10. The monopole antenna of claim 9, wherein the parasitic element is both capacitively coupled and inductively coupled to the active element.

11. The monopole antenna of claim 10,

wherein the horizontal portion of the parasitic element is capacitively coupled to the horizontal portion of the active element, and

wherein at least one of the first and second vertical portions of the parasitic element is inductively coupled to the vertical portion of the active element.

12. An antenna comprising an active portion and a parasitic portion that are on opposite surfaces, respectively, of a first printed circuit board (PCB).

13. The antenna of claim 12, further comprising a second PCB having a surface that has the first PCB thereon.

14. The antenna of claim 13, wherein the opposite surfaces of the first PCB are perpendicular to the surface of the second PCB.

15. The antenna of claim 13,

wherein the second PCB comprises first and second plated through hole (PTH) vias therein, and

wherein the parasitic portion of the antenna is grounded through the first and second PTH vias.

16. The antenna of claim 13,

wherein the parasitic portion of the antenna comprises a horizontal portion having a first length, and

wherein a second length from a top of the horizontal portion to the surface of the second PCB is shorter than the first length.

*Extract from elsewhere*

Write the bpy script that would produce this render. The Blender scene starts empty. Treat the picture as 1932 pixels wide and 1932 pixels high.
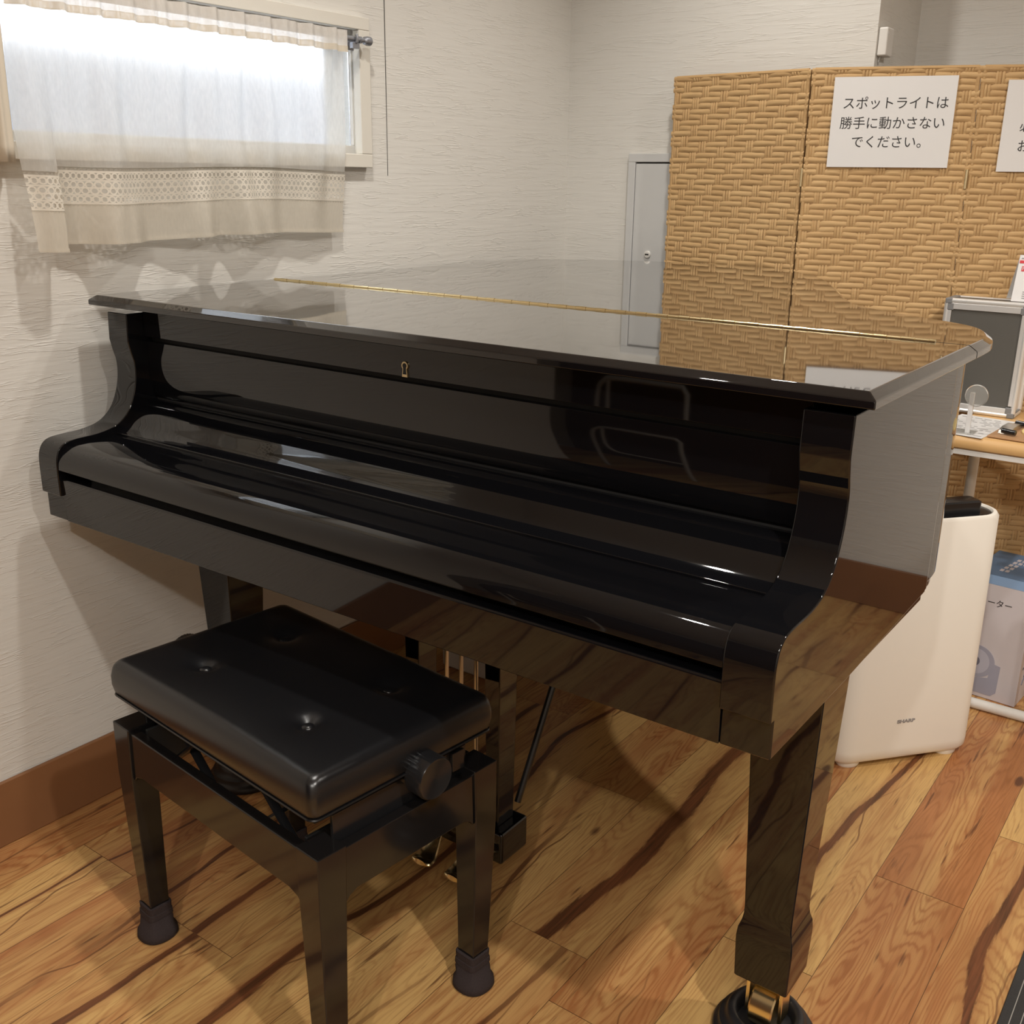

17. The antenna of claim 13, wherein the parasitic portion of the antenna comprises:

a horizontal portion extending a first distance in a direction parallel to the surface of the second PCB; and

first and second vertical portions that are spaced apart from each other by a second distance that is shorter than the first distance.

18. The antenna of claim 12, wherein the parasitic portion of the antenna is both capacitively coupled and inductively coupled to the active portion of the antenna.

19. The antenna of claim 12, wherein the active portion of the antenna is a straight line on the first PCB.

20. The antenna of claim 12, wherein the active portion of the antenna comprises a horizontal portion and a vertical portion.